Scott Alexander just published a piece titled A Modest Proposal For Republicans: Use The Word “Class” and I really like it. It paints a proposal for the Republicans to become the party of the working class.

Scott writes:

It could appeal to the white working class. Everyone agreed these people were Trump’s base, but the media insisted on emphasizing the “white”, as in “WHITE!!! working class”. Your job is to get people thinking “white WORKING CLASS!!! instead. […]

It could appeal to blacks and Hispanics. They’re mostly working-class, so they hate the elites as much as anyone else.
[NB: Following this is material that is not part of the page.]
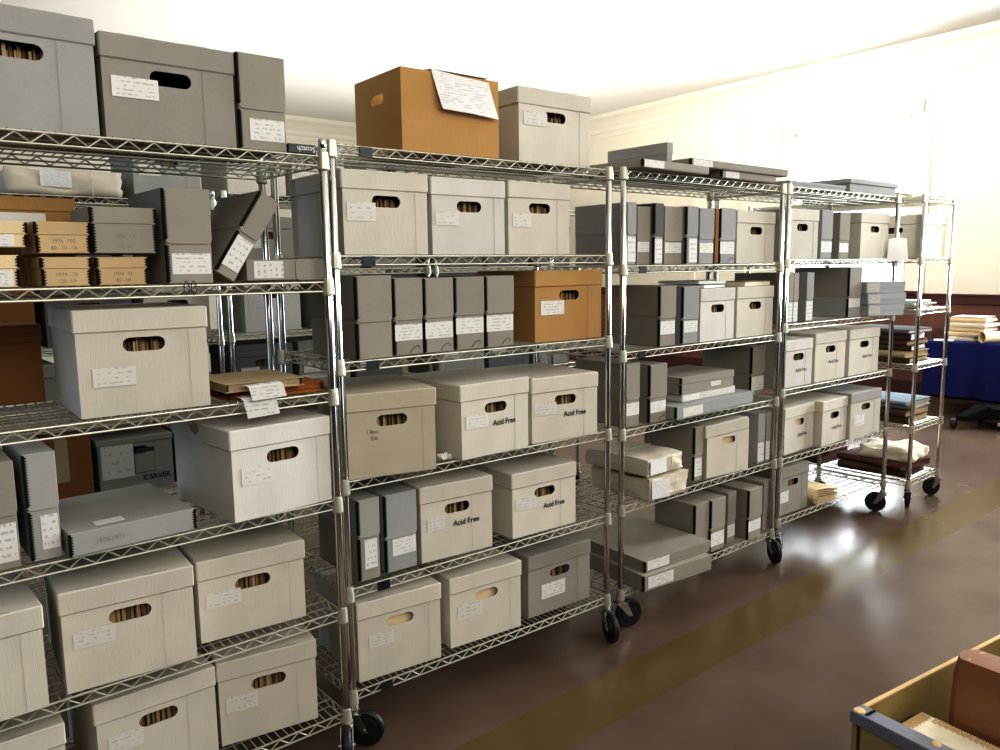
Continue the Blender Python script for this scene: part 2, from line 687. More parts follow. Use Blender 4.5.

So far the left has kept them voting Democrat by scaring them with stories about how racist the white working class is, and convincing them that only Democratic elites can keep them safe. […] The pro-Trump shift among blacks and Hispanics in 2020 proves that minorities are willing to vote Republican once someone frames the conflict in class terms. […]

It could appeal to Republicans who are in it for the capitalism (including the rich donors). You would argue that capitalism is the system that lets people succeed regardless of class; even the most uncouth and uneducated person can strike it rich if they work hard and make good deals.

He goes on by giving lots of examples of how the Democrats really are the party of the elites and do a lot of elitist things. Think about how the class of university educated people talks about how university education is the only way to success all the time. Think about forgiving student loans, which is an incredibly stupid idea. Think about how over 90% of donations from journalists go to the Democrats. There really is a genuine case to make against the Democratic Party.

I especially loved Scott’s idea about prediction markets to address the Republican distrust of experts:

Argue that you love and support legitimate experts, but that the Democrats have invented and propped up a fake concept of expertise as a way of making sure upper-class people who can game admissions to top colleges control the discourse. Your solution will be prediction markets. Yes, really. Repeal all bans on prediction markets and give tax breaks for participating in them, until they have the same kind of liquidity as the S&P500. You’ll get a decentralized, populist, credentialism-free, market-based alternative to expertise. When the prediction markets outperform 75% of experts, fire them and say this proves you were right all along that government-sponsored expertise was just a jobs program for the upper-class. The remaining 25% of experts are cool and you will definitely listen to them very closely about whatever they have to say.

I’m serious about this one. What’s the alternative solution? Republicans are stuck distrusting experts, both because of ideological precommitments and because they’re understandably afraid experts will smuggle pro-Democrat bias into their judgments. But if they don’t trust experts, then sometimes they do incredibly dumb things and refuse to listen to the people who can set them right. Prediction markets – an un-biasable, decentralized form of aggregating expert and non-expert opinion correctly – are the only solution I can imagine working.

It is genuinely interesting to see how the Republican and Democrat party evolved over time. Decades ago the Republicans were the party for black voters, the party of emancipation and the party that fought against poverty. They could become that again.